## Exercise goal
Print exactly those lines that run from the beginning of the data to the line bearing "col = sc.collection", inclusive.

## Records for the task
[start]

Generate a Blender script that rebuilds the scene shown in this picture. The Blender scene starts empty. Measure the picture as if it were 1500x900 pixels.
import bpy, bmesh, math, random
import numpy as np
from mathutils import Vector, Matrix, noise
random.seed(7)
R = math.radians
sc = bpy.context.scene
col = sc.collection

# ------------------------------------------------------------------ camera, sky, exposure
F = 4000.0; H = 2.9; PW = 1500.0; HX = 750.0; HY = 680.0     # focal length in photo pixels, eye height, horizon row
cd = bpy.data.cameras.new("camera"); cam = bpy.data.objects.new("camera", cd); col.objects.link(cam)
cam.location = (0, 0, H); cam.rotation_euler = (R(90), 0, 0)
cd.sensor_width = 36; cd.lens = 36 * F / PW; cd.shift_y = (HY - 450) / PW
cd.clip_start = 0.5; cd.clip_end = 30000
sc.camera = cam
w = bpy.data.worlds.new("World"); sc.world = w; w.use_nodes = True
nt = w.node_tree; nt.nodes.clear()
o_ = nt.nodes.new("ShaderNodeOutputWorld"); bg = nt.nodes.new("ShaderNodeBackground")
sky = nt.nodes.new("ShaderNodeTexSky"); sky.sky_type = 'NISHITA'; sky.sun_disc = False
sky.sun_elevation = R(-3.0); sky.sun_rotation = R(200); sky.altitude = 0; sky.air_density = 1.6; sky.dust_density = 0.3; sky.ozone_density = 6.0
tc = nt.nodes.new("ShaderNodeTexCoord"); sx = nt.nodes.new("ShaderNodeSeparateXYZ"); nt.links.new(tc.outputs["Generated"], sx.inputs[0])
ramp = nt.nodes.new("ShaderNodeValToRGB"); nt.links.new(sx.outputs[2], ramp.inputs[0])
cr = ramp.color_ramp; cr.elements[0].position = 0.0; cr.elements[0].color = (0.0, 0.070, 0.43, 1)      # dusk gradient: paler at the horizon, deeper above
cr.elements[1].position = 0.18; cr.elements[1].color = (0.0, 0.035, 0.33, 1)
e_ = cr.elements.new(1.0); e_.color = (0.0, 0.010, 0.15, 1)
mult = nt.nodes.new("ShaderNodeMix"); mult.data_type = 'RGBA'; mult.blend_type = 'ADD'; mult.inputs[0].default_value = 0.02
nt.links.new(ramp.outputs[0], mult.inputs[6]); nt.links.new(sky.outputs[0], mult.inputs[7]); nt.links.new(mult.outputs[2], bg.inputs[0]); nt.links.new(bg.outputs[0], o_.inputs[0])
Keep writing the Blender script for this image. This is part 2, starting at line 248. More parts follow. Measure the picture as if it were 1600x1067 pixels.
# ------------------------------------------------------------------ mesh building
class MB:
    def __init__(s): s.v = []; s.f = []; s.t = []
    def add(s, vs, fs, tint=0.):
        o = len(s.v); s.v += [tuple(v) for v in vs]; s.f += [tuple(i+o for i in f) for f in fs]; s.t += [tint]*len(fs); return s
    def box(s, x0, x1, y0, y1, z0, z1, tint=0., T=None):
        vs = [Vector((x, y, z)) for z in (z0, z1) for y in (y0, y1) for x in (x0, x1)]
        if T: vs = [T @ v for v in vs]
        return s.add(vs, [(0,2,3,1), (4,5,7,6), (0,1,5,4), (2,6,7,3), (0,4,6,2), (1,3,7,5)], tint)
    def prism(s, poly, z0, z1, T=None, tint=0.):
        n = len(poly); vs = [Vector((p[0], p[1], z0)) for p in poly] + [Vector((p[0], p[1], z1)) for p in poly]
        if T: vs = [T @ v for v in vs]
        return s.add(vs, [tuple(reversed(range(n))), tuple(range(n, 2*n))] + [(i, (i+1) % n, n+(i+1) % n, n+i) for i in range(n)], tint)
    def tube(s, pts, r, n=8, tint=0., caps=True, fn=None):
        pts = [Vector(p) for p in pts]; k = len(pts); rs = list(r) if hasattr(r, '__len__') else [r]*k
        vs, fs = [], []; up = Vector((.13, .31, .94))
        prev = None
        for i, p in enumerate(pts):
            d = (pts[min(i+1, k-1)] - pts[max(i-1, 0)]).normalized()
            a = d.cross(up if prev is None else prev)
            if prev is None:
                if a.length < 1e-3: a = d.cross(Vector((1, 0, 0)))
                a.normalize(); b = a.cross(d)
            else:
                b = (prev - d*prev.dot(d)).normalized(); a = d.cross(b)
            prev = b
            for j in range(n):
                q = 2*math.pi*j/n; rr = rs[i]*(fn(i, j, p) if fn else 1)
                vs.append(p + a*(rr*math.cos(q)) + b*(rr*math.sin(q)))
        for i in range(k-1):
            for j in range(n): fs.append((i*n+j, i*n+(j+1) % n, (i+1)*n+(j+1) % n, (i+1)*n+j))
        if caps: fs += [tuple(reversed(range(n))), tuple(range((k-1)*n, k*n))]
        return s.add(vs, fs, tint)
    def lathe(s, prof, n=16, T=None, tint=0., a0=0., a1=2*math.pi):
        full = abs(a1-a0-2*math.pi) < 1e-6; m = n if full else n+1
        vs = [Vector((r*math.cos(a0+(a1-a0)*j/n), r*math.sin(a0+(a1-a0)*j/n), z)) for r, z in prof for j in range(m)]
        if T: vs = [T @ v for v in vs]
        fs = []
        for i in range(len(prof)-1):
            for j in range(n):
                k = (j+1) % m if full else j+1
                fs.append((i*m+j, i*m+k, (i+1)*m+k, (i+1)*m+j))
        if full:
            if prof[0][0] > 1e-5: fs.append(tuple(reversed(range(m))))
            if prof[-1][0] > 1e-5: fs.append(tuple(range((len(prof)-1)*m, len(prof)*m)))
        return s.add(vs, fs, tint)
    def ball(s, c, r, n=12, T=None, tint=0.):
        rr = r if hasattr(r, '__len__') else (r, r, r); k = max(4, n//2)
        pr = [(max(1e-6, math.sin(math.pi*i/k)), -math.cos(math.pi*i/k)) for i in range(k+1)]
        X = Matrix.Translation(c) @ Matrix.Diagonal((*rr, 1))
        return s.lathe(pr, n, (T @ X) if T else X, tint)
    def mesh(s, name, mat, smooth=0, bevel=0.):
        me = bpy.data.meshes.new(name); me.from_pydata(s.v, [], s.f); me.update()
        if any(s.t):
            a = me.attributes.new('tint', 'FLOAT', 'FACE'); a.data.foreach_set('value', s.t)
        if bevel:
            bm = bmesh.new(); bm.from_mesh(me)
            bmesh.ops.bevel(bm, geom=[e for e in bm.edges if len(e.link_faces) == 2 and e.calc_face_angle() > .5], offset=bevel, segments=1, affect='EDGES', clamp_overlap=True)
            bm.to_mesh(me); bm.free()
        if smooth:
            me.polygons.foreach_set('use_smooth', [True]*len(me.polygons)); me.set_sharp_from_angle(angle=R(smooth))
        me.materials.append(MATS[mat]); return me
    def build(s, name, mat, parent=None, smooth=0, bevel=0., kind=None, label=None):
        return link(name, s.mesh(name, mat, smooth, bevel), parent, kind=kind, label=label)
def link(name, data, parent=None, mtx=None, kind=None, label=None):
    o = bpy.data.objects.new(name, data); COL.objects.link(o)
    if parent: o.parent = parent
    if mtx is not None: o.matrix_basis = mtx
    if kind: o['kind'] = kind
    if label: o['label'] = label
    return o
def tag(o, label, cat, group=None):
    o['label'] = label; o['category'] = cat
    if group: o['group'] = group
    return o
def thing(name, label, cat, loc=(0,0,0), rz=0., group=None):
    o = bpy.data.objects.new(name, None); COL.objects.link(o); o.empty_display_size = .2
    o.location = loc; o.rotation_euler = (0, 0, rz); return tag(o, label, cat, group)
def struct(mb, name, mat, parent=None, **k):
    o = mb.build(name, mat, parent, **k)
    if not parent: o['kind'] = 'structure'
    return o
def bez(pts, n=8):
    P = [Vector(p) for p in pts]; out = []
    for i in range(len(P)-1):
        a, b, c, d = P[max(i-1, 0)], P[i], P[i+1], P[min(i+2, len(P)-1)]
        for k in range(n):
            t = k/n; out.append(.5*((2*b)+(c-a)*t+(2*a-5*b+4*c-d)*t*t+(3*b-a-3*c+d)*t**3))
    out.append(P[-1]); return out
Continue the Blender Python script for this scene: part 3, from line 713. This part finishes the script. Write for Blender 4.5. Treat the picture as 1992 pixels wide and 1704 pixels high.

[end]

## The output
Generate a Blender script that rebuilds the scene shown in this picture. The Blender scene starts empty. Measure the picture as if it were 1500x900 pixels.
import bpy, bmesh, math, random
import numpy as np
from mathutils import Vector, Matrix, noise
random.seed(7)
R = math.radians
sc = bpy.context.scene
col = sc.collection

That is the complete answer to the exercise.